### Data:
+-------+

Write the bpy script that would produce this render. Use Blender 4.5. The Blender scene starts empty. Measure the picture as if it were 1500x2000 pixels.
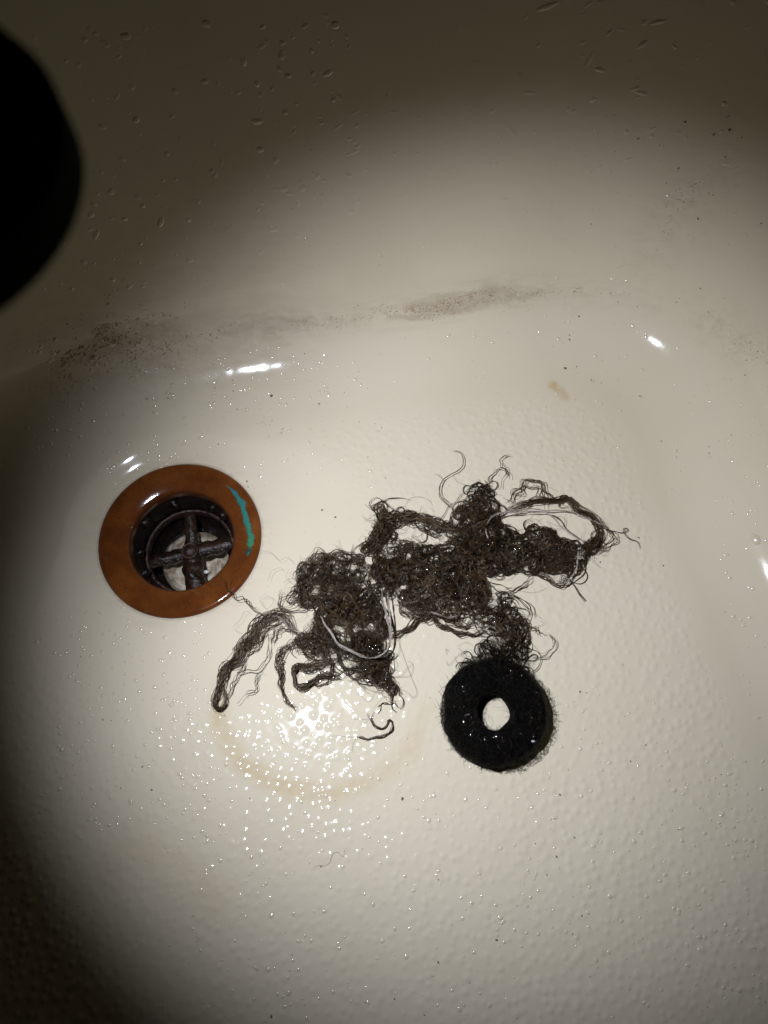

+-------+

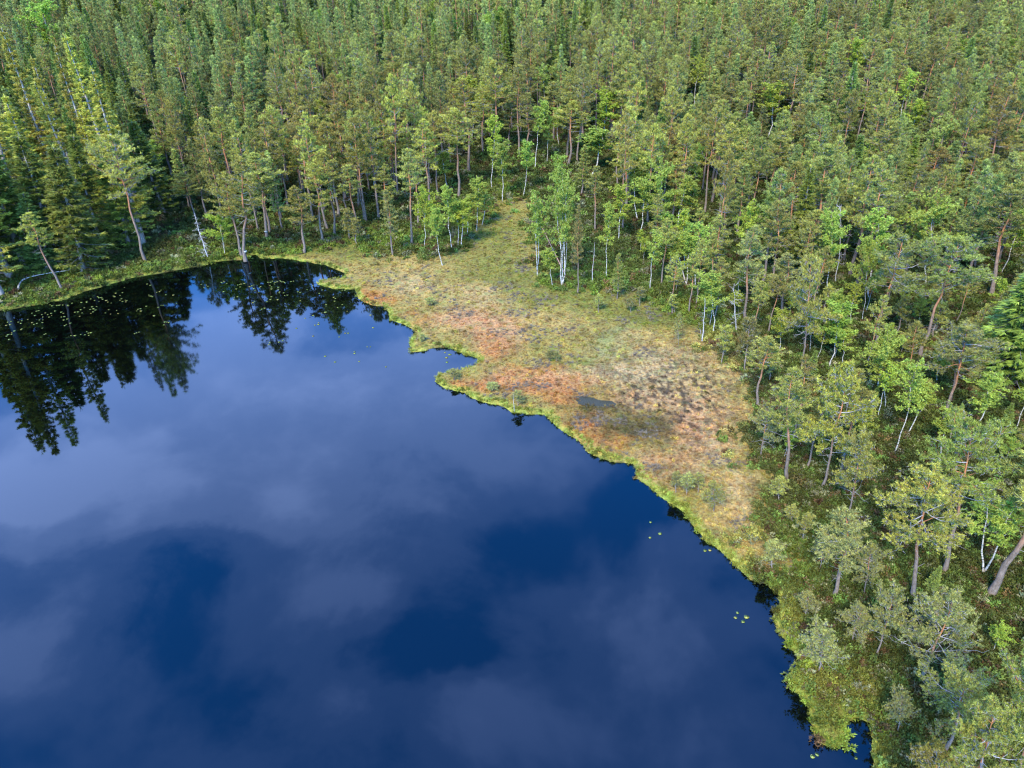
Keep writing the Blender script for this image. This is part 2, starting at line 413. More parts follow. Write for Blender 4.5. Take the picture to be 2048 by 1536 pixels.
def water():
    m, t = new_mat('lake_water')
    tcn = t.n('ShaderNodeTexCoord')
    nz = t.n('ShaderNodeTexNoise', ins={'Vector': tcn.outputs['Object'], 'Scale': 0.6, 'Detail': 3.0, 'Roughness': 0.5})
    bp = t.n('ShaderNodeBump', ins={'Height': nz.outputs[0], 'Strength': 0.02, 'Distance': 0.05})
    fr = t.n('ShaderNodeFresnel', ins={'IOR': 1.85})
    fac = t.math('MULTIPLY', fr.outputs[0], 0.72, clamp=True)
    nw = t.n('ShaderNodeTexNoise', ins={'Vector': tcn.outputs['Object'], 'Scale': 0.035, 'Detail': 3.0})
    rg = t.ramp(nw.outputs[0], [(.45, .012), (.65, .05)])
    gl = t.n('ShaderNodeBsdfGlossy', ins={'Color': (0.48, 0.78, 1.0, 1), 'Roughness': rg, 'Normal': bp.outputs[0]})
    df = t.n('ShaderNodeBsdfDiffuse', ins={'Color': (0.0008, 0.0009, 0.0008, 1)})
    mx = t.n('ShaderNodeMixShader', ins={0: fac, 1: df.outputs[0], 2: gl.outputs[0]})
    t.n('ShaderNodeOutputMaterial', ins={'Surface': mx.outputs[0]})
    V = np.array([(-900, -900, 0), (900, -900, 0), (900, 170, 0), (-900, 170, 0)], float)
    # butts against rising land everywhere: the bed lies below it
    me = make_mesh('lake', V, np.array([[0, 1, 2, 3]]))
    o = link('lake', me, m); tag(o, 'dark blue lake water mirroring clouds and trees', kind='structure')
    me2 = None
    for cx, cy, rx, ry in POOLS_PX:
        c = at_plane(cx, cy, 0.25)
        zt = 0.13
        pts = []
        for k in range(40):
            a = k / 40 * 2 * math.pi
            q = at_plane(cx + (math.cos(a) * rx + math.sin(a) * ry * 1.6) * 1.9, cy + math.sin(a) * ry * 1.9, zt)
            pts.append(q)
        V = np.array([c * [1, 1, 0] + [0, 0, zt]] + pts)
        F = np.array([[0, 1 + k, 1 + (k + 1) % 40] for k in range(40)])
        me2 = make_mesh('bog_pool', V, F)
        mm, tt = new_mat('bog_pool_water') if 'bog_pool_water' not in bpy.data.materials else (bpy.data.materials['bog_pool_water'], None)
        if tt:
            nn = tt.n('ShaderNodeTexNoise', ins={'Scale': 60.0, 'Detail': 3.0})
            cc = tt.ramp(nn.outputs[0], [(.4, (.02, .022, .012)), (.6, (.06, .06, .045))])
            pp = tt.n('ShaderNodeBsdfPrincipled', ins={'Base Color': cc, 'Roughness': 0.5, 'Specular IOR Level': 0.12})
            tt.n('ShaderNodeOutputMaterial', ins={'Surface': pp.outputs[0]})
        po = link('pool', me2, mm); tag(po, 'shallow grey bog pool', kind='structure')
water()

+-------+

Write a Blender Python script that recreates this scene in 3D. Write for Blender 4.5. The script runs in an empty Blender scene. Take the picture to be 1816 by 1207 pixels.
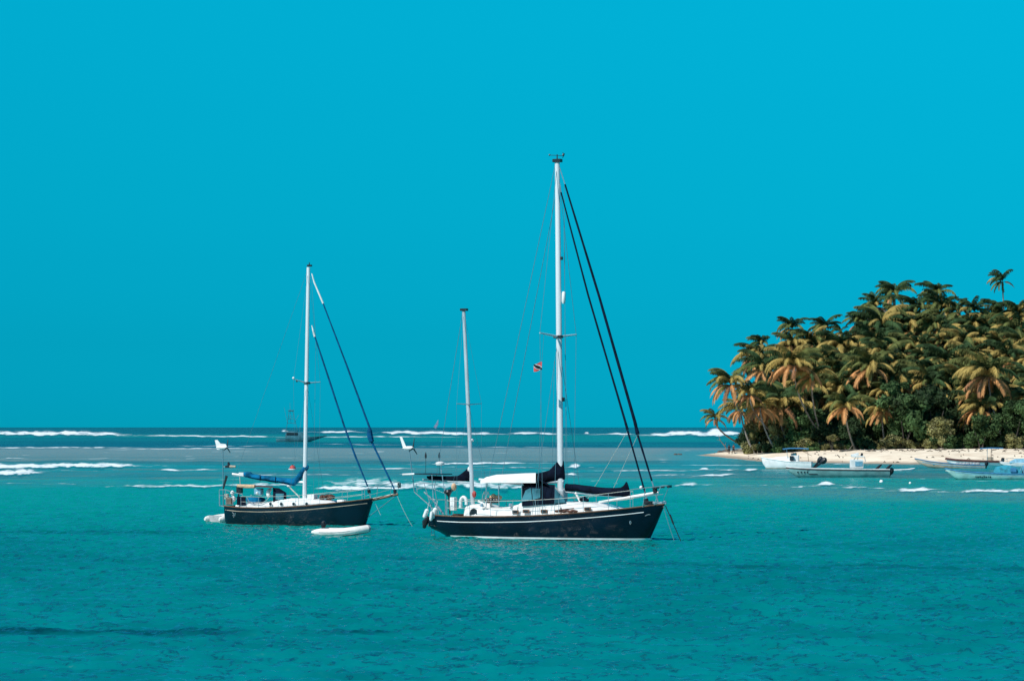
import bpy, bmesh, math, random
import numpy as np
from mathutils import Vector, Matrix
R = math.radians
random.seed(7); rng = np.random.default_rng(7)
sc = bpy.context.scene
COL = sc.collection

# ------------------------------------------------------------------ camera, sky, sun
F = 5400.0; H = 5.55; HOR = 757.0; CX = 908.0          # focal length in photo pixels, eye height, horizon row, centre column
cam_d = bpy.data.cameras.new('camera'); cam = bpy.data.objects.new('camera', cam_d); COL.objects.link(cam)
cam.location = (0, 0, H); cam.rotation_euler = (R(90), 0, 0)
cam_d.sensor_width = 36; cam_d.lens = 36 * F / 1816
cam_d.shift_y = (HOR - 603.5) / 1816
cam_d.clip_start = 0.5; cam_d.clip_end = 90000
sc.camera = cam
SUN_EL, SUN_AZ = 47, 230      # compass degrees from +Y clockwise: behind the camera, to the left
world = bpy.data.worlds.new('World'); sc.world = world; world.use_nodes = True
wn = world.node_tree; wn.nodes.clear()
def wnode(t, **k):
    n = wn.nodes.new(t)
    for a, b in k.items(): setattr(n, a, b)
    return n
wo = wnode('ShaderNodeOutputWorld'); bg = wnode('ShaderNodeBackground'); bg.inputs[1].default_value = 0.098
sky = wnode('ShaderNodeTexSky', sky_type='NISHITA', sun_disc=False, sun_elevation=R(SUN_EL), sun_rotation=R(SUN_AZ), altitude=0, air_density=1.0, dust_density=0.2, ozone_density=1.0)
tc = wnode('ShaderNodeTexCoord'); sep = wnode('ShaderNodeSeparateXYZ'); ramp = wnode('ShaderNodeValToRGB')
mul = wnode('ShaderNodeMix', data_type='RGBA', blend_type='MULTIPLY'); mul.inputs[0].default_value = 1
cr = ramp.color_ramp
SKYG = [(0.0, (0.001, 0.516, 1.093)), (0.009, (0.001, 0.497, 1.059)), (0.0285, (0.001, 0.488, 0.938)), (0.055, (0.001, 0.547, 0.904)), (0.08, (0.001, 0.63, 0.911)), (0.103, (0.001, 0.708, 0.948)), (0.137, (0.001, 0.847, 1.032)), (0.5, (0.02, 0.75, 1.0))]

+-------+

### Set exercise:
Nothing but the lines above, starting at the line that contains "Write a Blender" and ending at the line that contains "COL = sc.collection", should be given again, exactly and without the pictures.

### Reply to the exercise:
Write a Blender Python script that recreates this scene in 3D. Write for Blender 4.5. The script runs in an empty Blender scene. Take the picture to be 1816 by 1207 pixels.
import bpy, bmesh, math, random
import numpy as np
from mathutils import Vector, Matrix
R = math.radians
random.seed(7); rng = np.random.default_rng(7)
sc = bpy.context.scene
COL = sc.collection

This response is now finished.